The World Bank Must Defend “Doing Business” Report

Terry Miller / Anthony B. Kim /

Jim Yong Kim, President of the World Bank. (Photo: EPA)

EPA/Newscom

Jim Yong Kim, president of the World Bank, faces perhaps the most critical decision in his presidency so far. He must defend the Bank’s annual “Doing Business” report from attacks by China and some nongovernmental organizations (NGOs). His failure to do so will have far-reaching negative impacts on the World Bank’s mission of “Working for a World Free of Poverty.”

As The Economist magazine points out:

The [Doing Business] rankings irk countries that do not do well—notably China.… Studies show a clear relationship between improved scores in “Doing Business” and faster growth. Granted, its methodology is not perfect, and changes in rules do not always match conditions on the ground. But the answer is to improve the research behind the rankings, not to suppress them.

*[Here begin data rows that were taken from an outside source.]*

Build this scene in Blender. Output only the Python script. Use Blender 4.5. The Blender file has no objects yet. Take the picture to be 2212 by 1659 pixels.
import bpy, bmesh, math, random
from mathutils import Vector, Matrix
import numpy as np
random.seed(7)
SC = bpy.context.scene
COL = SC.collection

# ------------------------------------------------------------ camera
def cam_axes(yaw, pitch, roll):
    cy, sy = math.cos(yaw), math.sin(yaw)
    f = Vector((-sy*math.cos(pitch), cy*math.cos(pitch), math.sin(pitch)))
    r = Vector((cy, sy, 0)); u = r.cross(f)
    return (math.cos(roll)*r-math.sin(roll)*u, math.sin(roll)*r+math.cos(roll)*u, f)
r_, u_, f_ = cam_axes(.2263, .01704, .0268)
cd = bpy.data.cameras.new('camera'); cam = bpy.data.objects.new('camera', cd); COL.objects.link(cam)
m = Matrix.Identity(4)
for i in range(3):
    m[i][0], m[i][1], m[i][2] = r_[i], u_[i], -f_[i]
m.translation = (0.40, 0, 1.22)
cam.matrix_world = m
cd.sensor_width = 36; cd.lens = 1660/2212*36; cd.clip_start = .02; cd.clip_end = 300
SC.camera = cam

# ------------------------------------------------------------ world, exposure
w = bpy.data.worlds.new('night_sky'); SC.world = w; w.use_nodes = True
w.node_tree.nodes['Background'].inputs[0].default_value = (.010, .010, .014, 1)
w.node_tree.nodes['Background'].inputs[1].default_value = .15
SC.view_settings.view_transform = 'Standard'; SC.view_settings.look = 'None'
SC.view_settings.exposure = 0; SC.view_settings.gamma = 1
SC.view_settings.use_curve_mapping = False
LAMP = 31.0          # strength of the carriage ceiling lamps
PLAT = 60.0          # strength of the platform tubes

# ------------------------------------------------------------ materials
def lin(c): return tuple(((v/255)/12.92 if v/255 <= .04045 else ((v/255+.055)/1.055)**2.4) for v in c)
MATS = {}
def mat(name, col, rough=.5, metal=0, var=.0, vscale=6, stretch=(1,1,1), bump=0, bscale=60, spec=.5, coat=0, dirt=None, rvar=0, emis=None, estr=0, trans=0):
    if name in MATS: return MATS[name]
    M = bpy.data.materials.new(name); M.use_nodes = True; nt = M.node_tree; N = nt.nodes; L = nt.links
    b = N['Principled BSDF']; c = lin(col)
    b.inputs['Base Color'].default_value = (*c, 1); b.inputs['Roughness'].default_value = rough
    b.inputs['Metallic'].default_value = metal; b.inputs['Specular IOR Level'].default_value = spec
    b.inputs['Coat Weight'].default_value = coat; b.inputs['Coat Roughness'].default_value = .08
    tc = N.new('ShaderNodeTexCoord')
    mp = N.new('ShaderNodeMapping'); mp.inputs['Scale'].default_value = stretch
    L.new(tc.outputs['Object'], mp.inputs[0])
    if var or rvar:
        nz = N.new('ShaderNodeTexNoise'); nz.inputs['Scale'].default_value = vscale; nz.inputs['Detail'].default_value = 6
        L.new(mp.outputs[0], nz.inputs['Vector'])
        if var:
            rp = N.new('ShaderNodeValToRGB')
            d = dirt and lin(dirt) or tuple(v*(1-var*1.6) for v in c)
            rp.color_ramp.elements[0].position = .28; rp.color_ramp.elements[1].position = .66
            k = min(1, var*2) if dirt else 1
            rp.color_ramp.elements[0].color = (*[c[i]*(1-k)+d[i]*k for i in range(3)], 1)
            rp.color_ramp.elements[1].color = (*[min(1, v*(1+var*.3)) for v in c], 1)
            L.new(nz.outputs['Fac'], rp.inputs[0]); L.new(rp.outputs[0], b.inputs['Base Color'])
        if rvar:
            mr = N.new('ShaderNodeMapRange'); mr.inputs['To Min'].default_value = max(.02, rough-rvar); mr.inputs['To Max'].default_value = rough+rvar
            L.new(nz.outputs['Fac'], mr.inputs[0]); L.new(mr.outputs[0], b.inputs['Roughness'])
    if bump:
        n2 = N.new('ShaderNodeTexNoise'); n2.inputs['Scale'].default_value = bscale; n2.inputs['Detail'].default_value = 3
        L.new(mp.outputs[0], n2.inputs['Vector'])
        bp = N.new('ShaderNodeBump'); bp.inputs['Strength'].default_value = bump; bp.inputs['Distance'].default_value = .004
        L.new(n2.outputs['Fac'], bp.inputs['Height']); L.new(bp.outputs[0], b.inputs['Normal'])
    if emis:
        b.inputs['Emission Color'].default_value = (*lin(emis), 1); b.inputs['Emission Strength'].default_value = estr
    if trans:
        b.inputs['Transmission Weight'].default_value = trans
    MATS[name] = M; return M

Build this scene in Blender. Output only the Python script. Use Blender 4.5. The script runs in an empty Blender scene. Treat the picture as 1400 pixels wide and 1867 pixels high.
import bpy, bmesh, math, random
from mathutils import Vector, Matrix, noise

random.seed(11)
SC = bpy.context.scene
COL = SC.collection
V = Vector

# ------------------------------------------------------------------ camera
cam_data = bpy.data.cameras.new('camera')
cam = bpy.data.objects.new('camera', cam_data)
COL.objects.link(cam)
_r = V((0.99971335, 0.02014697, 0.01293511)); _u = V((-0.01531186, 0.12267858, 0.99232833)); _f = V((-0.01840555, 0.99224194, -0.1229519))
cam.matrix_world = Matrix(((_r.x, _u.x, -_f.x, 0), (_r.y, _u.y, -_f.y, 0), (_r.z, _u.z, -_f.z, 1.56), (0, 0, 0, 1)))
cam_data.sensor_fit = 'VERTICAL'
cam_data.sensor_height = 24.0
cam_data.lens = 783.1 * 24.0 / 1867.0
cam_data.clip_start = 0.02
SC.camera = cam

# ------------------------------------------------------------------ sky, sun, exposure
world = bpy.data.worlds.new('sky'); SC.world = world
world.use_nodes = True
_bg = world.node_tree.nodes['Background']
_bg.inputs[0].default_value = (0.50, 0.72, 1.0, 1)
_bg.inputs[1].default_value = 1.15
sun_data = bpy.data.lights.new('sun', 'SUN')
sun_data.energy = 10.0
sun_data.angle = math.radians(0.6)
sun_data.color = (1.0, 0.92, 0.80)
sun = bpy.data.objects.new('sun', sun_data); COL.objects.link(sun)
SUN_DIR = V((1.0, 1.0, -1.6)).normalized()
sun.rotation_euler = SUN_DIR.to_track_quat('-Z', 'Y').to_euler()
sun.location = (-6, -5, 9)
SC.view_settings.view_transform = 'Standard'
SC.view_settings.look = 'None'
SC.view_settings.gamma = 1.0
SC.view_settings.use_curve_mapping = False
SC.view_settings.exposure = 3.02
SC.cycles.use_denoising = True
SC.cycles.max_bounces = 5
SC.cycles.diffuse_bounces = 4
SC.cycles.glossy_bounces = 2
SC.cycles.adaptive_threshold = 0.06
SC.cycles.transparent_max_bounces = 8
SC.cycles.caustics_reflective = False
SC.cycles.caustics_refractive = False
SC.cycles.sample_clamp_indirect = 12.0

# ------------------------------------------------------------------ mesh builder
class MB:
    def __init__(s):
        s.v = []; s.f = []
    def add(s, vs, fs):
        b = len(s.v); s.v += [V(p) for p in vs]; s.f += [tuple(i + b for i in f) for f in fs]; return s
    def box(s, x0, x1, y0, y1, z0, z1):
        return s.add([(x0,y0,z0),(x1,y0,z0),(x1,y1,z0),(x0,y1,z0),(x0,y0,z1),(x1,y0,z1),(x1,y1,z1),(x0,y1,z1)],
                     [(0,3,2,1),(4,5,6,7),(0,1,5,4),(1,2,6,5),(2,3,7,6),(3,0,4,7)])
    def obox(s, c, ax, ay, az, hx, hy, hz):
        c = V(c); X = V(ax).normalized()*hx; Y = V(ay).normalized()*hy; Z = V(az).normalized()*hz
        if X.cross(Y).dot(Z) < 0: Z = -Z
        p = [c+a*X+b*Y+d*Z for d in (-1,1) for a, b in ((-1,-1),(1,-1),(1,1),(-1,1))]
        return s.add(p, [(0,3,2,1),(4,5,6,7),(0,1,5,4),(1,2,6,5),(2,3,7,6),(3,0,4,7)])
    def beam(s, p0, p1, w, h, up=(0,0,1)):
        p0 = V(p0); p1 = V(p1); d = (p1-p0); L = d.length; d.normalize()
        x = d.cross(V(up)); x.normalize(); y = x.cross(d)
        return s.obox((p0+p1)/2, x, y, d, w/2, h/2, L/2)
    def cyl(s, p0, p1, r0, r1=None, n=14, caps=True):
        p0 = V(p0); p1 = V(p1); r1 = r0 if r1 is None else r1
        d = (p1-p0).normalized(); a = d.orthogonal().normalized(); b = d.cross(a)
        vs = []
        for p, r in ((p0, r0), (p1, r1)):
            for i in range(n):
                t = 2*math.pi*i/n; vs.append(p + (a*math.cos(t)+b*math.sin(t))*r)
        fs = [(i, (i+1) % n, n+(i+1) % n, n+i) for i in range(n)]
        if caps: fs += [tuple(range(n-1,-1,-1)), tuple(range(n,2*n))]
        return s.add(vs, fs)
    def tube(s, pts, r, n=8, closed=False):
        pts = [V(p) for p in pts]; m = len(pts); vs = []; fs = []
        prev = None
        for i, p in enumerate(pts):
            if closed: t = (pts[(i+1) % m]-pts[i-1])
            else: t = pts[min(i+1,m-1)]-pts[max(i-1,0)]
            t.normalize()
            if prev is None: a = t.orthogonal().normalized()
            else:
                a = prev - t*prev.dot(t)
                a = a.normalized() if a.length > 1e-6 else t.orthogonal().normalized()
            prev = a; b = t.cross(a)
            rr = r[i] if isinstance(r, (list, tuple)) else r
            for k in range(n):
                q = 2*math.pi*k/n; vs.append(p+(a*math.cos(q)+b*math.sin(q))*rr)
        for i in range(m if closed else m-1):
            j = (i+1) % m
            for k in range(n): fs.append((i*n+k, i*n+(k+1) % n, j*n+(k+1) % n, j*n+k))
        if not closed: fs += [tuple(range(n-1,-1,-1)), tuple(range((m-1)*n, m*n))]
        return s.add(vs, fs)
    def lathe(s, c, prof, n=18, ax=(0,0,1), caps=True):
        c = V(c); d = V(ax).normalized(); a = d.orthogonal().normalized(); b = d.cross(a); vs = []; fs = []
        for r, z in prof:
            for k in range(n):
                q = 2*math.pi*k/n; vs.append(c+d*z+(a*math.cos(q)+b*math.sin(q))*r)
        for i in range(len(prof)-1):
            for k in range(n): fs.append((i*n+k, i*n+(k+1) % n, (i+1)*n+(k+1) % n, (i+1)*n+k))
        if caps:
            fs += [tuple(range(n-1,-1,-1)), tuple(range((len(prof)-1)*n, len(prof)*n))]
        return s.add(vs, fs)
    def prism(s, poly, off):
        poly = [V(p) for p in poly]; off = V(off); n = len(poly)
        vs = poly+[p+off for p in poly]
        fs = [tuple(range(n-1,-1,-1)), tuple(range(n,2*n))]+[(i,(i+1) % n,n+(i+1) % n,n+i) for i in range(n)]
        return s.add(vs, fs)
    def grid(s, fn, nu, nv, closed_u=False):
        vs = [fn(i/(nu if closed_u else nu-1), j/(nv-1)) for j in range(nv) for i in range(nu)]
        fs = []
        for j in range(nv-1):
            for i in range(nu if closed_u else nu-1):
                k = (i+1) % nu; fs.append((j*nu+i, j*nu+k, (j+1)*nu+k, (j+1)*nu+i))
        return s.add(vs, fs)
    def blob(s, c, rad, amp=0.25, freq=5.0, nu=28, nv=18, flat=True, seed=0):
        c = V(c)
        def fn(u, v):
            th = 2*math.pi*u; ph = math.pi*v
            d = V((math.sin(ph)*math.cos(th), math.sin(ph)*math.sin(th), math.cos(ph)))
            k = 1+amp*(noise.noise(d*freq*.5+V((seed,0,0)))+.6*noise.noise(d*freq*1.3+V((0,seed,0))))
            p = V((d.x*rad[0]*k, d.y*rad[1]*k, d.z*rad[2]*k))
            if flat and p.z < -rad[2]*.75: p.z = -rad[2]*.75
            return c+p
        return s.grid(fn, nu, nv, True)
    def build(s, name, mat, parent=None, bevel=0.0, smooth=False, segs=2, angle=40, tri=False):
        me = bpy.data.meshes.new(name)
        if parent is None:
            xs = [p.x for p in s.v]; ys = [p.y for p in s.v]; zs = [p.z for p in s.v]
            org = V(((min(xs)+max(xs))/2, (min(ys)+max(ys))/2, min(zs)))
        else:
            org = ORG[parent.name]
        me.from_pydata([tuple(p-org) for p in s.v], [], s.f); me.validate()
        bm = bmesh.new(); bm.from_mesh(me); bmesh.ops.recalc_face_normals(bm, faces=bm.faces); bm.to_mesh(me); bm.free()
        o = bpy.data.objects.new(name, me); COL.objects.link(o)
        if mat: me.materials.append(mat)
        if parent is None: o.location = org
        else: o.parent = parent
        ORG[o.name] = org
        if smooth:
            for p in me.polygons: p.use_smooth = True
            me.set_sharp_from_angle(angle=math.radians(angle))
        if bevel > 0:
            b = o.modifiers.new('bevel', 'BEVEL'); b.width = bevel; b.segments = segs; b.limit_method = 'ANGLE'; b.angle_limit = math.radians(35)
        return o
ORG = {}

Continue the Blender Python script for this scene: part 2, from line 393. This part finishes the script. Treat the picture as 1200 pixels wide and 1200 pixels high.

Oddly enough, a coalition of various humanitarian groups has teamed up with China in the effort to scuttle the Doing Business report. It is tragic to see these groups, which include such well-known NGOs as Oxfam International and Save the Children, throwing in their lot with China, whose centralized planning is the antithesis of the Doing Business model of more effective free-market capitalism.

Kim should think long and hard before giving in to China’s grumbles and the special pleading of NGOs whose fundraising and very existence depends on continued poverty and aid-dependency in the developing world. If he stays true to his call for building “a science of delivery for development,” an ambitious goal of ending extreme poverty within a generation, Doing Business, one of the Bank’s few data-driven evaluation tools, will need to be a key part of the effort.

Kim made a compassionate case that “we set goals to keep ourselves from falling into either fatalism or complacency—both deadly enemies of the poor.” To ensure that does not happen, Kim should stand up for the Doing Business report. He should steer the World Bank to an even greater embrace of an evidence-based approach to development policies, emphasizing policy competition to advance economic freedom and greater prosperity for all.